David Newby, who chaired the SPLOST Citizens Advisory Committee that came up with the package, is treasurer.
Newby reminded the 13 advisory committee members throughout that process that they also would have to be community advocates for the SPLOST. Governments are barred from using public funds to directly promote the 1-cent sales tax.
“No one was scared off,” Newby said during a talk to the Rome Rotary Club. “These people, without exception, stood up and said we’ll put in the work needed to get the job done.”
Public funds can be spent to prepare descriptions of the projects and their potential impact but, “It is critical … that such descriptions do not express an opinion regarding the SPLOST proposal,” reads the legal guide prepared by ACCG, the nonprofit association of Georgia’s county governments.
The previous Citizens for Progress committee closed its books in December 2012 with a zero balance.
During its existence, it took in and spent a total of $7,995.72 to promote the 2012 SPLOST — a package of capital equipment with no “special” projects — that failed with just 47.1 percent of the vote.
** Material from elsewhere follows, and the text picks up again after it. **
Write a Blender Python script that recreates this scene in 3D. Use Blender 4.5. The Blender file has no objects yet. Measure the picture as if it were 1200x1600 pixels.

The bulk of the funding, about $6,000, came from the Rome Floyd Chamber and was spent on billboards, signs and media advertisement buys.
No financial reports are on file for the successful 2013 SPLOST, which was anchored by the Rome Tennis Center at Berry College and PAWS, the Floyd County Public Animal Welfare Services facility on North Avenue.
As the new promotion committee starts to ramp up, the three governments are slated to officially sign off this week on an intergovernmental agreement spelling out how revenue would be divided if voters approve the 2017 SPLOST.
The Rome City and Floyd County commissions, along with the Cave Spring City Council, will meet Tuesday at 8 a.m. in the Fire Administration Building, 409 E. 12th St. The meeting is open to the public.